--- START Data excerpt ---
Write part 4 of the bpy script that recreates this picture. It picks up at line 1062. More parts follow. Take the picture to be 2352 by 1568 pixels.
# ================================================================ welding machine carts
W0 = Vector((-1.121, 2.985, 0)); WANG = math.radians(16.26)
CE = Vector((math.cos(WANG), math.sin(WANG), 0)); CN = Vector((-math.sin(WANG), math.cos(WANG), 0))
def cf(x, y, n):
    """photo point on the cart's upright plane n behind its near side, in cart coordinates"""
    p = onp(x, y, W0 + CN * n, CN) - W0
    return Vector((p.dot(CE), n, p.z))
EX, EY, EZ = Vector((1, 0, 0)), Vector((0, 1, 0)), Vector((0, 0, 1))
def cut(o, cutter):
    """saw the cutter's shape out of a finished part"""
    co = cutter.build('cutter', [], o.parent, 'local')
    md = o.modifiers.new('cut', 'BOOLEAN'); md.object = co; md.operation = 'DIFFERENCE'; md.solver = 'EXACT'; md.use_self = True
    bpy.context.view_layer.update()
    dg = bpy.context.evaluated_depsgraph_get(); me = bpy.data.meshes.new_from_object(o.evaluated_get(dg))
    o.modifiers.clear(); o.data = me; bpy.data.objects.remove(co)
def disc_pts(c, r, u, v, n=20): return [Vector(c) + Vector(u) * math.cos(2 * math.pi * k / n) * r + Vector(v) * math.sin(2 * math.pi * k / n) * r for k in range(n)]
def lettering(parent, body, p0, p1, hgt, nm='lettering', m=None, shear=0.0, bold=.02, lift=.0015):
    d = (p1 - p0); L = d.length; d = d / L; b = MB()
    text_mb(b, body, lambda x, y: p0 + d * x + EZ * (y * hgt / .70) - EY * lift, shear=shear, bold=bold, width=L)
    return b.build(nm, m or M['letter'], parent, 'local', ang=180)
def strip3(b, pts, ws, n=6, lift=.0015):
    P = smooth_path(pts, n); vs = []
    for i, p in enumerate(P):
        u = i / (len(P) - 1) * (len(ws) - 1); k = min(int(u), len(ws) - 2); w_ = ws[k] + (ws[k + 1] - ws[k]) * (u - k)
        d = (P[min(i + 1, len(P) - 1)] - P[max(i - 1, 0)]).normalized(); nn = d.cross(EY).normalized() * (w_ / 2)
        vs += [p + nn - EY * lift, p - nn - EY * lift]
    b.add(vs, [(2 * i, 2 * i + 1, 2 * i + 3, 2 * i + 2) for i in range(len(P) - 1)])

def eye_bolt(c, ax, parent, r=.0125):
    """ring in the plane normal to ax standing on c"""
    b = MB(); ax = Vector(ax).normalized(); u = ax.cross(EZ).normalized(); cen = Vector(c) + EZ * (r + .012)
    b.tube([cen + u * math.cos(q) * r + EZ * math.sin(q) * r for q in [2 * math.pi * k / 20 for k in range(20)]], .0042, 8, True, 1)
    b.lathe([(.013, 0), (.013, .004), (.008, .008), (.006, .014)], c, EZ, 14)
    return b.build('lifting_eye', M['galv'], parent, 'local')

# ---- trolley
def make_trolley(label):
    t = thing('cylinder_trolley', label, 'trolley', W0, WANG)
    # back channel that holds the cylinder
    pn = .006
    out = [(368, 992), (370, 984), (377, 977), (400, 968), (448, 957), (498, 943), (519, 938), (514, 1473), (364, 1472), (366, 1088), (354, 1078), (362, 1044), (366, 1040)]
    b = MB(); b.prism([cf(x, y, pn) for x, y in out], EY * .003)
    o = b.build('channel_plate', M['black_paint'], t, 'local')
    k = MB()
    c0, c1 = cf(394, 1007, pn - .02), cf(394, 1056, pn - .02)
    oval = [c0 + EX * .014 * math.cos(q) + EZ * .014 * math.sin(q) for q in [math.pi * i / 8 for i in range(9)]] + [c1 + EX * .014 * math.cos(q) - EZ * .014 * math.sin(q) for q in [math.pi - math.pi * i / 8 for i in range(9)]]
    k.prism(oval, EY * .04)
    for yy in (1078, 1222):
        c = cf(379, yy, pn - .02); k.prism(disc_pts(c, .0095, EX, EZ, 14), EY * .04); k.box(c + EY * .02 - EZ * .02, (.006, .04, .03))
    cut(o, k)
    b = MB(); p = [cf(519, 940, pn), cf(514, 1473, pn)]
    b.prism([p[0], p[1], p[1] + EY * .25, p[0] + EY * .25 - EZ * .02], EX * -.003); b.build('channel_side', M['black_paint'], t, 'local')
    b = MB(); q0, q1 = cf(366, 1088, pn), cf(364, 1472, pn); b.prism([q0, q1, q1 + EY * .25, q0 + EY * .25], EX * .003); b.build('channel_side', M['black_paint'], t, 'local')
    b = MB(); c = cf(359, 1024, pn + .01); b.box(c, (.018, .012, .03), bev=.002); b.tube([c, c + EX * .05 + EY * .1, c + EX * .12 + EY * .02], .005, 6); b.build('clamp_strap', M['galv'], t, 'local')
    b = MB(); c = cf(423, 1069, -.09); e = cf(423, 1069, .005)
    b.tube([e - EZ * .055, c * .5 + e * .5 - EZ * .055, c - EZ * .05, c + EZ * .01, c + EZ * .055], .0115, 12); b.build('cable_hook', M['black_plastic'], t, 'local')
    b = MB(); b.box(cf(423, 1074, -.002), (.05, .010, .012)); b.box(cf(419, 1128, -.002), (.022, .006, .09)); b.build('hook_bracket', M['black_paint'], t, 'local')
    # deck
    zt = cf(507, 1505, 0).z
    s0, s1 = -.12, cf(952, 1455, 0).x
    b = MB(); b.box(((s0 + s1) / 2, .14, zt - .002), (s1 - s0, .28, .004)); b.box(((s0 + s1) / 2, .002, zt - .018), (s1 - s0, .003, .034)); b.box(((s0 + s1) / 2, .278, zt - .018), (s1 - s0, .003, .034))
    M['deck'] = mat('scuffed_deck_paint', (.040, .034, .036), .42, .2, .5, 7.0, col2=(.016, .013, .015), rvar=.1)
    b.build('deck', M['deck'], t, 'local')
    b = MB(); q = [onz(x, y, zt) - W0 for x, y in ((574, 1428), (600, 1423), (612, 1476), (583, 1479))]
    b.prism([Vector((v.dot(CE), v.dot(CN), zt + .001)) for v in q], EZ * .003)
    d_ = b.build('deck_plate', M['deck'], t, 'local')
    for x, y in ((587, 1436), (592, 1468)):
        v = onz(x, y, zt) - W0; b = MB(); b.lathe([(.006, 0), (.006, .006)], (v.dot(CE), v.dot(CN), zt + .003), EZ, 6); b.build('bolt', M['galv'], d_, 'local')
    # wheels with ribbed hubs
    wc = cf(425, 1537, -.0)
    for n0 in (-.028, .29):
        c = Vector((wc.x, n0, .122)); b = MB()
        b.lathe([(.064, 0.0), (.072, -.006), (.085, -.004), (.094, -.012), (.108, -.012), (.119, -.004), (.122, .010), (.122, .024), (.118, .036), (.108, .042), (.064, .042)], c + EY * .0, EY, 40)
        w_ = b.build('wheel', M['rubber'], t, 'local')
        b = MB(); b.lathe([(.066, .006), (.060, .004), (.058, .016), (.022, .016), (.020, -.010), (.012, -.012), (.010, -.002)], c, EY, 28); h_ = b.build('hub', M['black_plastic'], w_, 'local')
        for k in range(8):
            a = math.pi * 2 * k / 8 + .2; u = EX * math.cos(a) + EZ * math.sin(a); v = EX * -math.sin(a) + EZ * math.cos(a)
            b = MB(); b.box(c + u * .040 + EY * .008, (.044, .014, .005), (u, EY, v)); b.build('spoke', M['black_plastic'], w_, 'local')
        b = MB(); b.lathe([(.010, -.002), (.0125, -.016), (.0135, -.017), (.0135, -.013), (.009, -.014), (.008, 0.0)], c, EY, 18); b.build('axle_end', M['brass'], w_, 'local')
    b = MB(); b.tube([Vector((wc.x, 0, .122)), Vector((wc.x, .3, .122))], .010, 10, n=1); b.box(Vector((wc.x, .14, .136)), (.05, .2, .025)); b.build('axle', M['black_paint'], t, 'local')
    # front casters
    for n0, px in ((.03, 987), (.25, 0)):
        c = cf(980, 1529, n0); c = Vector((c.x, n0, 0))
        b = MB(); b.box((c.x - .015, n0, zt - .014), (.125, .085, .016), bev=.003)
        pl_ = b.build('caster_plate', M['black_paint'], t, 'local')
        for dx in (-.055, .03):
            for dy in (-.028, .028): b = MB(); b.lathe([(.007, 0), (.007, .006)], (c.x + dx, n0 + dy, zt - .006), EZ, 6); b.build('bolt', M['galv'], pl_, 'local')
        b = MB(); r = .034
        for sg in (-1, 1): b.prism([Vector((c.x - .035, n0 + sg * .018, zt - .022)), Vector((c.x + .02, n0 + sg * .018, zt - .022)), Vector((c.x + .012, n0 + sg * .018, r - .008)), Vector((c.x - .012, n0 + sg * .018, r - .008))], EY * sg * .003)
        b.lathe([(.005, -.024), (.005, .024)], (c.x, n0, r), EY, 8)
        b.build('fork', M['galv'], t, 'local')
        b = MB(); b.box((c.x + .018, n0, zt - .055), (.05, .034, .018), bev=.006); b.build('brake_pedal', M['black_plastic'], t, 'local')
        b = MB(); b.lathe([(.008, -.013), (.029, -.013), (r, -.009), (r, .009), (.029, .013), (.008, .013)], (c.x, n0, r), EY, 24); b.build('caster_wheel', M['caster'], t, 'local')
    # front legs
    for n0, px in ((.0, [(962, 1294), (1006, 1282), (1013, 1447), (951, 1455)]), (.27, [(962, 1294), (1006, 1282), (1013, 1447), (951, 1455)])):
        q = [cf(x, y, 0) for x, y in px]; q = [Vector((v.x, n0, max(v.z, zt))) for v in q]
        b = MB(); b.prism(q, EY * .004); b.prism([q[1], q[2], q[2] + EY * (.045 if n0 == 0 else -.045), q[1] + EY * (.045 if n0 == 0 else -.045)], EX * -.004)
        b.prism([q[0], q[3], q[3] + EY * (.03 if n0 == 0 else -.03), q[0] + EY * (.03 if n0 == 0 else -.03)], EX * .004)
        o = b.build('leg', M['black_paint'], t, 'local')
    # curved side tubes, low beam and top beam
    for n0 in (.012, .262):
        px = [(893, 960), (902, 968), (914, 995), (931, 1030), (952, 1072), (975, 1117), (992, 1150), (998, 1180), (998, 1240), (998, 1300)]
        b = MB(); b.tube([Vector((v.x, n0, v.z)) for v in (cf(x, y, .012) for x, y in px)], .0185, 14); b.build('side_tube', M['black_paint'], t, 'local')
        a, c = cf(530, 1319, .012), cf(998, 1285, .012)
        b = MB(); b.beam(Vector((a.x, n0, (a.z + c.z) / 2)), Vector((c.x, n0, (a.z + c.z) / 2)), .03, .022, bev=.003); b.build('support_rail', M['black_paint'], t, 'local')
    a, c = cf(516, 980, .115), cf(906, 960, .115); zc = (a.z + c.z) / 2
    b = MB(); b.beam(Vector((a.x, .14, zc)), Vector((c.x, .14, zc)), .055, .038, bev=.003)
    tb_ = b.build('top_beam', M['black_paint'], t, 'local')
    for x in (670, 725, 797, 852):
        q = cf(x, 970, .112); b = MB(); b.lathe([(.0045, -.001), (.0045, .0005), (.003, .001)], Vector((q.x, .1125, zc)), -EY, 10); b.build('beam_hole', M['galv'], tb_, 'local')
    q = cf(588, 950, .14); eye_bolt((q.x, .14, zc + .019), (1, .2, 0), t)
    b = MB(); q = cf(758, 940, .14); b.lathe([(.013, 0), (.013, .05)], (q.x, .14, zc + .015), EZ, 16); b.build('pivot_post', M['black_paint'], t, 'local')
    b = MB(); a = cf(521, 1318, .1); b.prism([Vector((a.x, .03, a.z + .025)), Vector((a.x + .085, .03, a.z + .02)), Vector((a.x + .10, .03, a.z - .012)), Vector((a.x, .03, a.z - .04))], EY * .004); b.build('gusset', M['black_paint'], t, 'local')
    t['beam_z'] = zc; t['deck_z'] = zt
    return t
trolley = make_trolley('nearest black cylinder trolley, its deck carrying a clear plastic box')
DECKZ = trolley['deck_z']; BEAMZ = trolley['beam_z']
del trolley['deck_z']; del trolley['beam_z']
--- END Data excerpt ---
> [Problem] Exactly as they stand, set down the lines from the top of the data through the line with "b.add(vs, [(2 *".

> [Correct response]
Write part 4 of the bpy script that recreates this picture. It picks up at line 1062. More parts follow. Take the picture to be 2352 by 1568 pixels.
# ================================================================ welding machine carts
W0 = Vector((-1.121, 2.985, 0)); WANG = math.radians(16.26)
CE = Vector((math.cos(WANG), math.sin(WANG), 0)); CN = Vector((-math.sin(WANG), math.cos(WANG), 0))
def cf(x, y, n):
    """photo point on the cart's upright plane n behind its near side, in cart coordinates"""
    p = onp(x, y, W0 + CN * n, CN) - W0
    return Vector((p.dot(CE), n, p.z))
EX, EY, EZ = Vector((1, 0, 0)), Vector((0, 1, 0)), Vector((0, 0, 1))
def cut(o, cutter):
    """saw the cutter's shape out of a finished part"""
    co = cutter.build('cutter', [], o.parent, 'local')
    md = o.modifiers.new('cut', 'BOOLEAN'); md.object = co; md.operation = 'DIFFERENCE'; md.solver = 'EXACT'; md.use_self = True
    bpy.context.view_layer.update()
    dg = bpy.context.evaluated_depsgraph_get(); me = bpy.data.meshes.new_from_object(o.evaluated_get(dg))
    o.modifiers.clear(); o.data = me; bpy.data.objects.remove(co)
def disc_pts(c, r, u, v, n=20): return [Vector(c) + Vector(u) * math.cos(2 * math.pi * k / n) * r + Vector(v) * math.sin(2 * math.pi * k / n) * r for k in range(n)]
def lettering(parent, body, p0, p1, hgt, nm='lettering', m=None, shear=0.0, bold=.02, lift=.0015):
    d = (p1 - p0); L = d.length; d = d / L; b = MB()
    text_mb(b, body, lambda x, y: p0 + d * x + EZ * (y * hgt / .70) - EY * lift, shear=shear, bold=bold, width=L)
    return b.build(nm, m or M['letter'], parent, 'local', ang=180)
def strip3(b, pts, ws, n=6, lift=.0015):
    P = smooth_path(pts, n); vs = []
    for i, p in enumerate(P):
        u = i / (len(P) - 1) * (len(ws) - 1); k = min(int(u), len(ws) - 2); w_ = ws[k] + (ws[k + 1] - ws[k]) * (u - k)
        d = (P[min(i + 1, len(P) - 1)] - P[max(i - 1, 0)]).normalized(); nn = d.cross(EY).normalized() * (w_ / 2)
        vs += [p + nn - EY * lift, p - nn - EY * lift]
    b.add(vs, [(2 * i, 2 * i + 1, 2 * i + 3, 2 * i + 2) for i in range(len(P) - 1)])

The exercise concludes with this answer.